**PROBLEM STATEMENT**
Every record below should be printed exactly as it appears.

[Scene modeling code data]
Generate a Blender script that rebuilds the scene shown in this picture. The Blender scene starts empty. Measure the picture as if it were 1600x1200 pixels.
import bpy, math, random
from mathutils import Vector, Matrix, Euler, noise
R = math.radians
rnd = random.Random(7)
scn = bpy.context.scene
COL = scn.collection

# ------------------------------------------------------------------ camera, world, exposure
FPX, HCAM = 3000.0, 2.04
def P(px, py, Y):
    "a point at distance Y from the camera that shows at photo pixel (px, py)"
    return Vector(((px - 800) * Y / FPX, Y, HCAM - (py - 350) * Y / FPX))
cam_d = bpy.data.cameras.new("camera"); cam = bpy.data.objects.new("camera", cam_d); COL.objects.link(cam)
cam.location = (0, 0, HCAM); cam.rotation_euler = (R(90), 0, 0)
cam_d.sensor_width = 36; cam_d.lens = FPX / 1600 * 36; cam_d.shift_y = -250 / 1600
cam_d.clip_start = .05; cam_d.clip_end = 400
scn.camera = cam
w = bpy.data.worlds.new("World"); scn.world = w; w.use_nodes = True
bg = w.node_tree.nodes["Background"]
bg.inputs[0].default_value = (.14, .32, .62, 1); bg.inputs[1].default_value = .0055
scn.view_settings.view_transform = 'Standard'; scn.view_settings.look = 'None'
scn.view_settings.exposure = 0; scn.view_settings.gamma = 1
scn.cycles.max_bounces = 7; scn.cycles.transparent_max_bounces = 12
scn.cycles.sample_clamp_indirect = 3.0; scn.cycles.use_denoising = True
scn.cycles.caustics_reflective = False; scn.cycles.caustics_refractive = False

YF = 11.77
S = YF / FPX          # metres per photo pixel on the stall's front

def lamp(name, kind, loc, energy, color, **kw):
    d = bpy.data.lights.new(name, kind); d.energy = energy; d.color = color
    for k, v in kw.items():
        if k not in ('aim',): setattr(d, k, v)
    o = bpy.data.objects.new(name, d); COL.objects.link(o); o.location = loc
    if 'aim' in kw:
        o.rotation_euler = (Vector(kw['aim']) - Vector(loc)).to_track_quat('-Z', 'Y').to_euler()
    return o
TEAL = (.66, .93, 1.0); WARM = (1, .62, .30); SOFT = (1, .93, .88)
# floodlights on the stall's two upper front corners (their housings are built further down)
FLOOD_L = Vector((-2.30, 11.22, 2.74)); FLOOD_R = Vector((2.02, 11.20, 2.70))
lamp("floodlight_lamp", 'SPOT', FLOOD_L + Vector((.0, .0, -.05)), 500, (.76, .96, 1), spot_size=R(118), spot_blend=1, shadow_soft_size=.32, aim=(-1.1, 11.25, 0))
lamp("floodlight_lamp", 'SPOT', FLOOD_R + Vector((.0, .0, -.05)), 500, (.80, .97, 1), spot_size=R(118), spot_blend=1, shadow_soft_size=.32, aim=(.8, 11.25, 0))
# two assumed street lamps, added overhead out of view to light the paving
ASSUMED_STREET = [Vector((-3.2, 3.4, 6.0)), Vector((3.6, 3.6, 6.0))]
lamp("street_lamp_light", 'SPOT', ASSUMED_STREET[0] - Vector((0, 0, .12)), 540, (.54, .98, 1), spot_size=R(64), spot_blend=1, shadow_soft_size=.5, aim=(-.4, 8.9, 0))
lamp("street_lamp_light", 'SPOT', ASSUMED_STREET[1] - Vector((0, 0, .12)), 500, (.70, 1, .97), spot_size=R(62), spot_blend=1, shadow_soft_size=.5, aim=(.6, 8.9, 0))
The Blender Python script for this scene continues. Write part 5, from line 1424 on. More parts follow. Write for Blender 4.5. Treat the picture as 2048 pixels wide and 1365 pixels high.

**RESPONSE**
Generate a Blender script that rebuilds the scene shown in this picture. The Blender scene starts empty. Measure the picture as if it were 1600x1200 pixels.
import bpy, math, random
from mathutils import Vector, Matrix, Euler, noise
R = math.radians
rnd = random.Random(7)
scn = bpy.context.scene
COL = scn.collection

# ------------------------------------------------------------------ camera, world, exposure
FPX, HCAM = 3000.0, 2.04
def P(px, py, Y):
    "a point at distance Y from the camera that shows at photo pixel (px, py)"
    return Vector(((px - 800) * Y / FPX, Y, HCAM - (py - 350) * Y / FPX))
cam_d = bpy.data.cameras.new("camera"); cam = bpy.data.objects.new("camera", cam_d); COL.objects.link(cam)
cam.location = (0, 0, HCAM); cam.rotation_euler = (R(90), 0, 0)
cam_d.sensor_width = 36; cam_d.lens = FPX / 1600 * 36; cam_d.shift_y = -250 / 1600
cam_d.clip_start = .05; cam_d.clip_end = 400
scn.camera = cam
w = bpy.data.worlds.new("World"); scn.world = w; w.use_nodes = True
bg = w.node_tree.nodes["Background"]
bg.inputs[0].default_value = (.14, .32, .62, 1); bg.inputs[1].default_value = .0055
scn.view_settings.view_transform = 'Standard'; scn.view_settings.look = 'None'
scn.view_settings.exposure = 0; scn.view_settings.gamma = 1
scn.cycles.max_bounces = 7; scn.cycles.transparent_max_bounces = 12
scn.cycles.sample_clamp_indirect = 3.0; scn.cycles.use_denoising = True
scn.cycles.caustics_reflective = False; scn.cycles.caustics_refractive = False

YF = 11.77
S = YF / FPX          # metres per photo pixel on the stall's front

def lamp(name, kind, loc, energy, color, **kw):
    d = bpy.data.lights.new(name, kind); d.energy = energy; d.color = color
    for k, v in kw.items():
        if k not in ('aim',): setattr(d, k, v)
    o = bpy.data.objects.new(name, d); COL.objects.link(o); o.location = loc
    if 'aim' in kw:
        o.rotation_euler = (Vector(kw['aim']) - Vector(loc)).to_track_quat('-Z', 'Y').to_euler()
    return o
TEAL = (.66, .93, 1.0); WARM = (1, .62, .30); SOFT = (1, .93, .88)
# floodlights on the stall's two upper front corners (their housings are built further down)
FLOOD_L = Vector((-2.30, 11.22, 2.74)); FLOOD_R = Vector((2.02, 11.20, 2.70))
lamp("floodlight_lamp", 'SPOT', FLOOD_L + Vector((.0, .0, -.05)), 500, (.76, .96, 1), spot_size=R(118), spot_blend=1, shadow_soft_size=.32, aim=(-1.1, 11.25, 0))
lamp("floodlight_lamp", 'SPOT', FLOOD_R + Vector((.0, .0, -.05)), 500, (.80, .97, 1), spot_size=R(118), spot_blend=1, shadow_soft_size=.32, aim=(.8, 11.25, 0))
# two assumed street lamps, added overhead out of view to light the paving
ASSUMED_STREET = [Vector((-3.2, 3.4, 6.0)), Vector((3.6, 3.6, 6.0))]
lamp("street_lamp_light", 'SPOT', ASSUMED_STREET[0] - Vector((0, 0, .12)), 540, (.54, .98, 1), spot_size=R(64), spot_blend=1, shadow_soft_size=.5, aim=(-.4, 8.9, 0))
lamp("street_lamp_light", 'SPOT', ASSUMED_STREET[1] - Vector((0, 0, .12)), 500, (.70, 1, .97), spot_size=R(62), spot_blend=1, shadow_soft_size=.5, aim=(.6, 8.9, 0))
The Blender Python script for this scene continues. Write part 5, from line 1424 on. More parts follow. Write for Blender 4.5. Treat the picture as 2048 pixels wide and 1365 pixels high.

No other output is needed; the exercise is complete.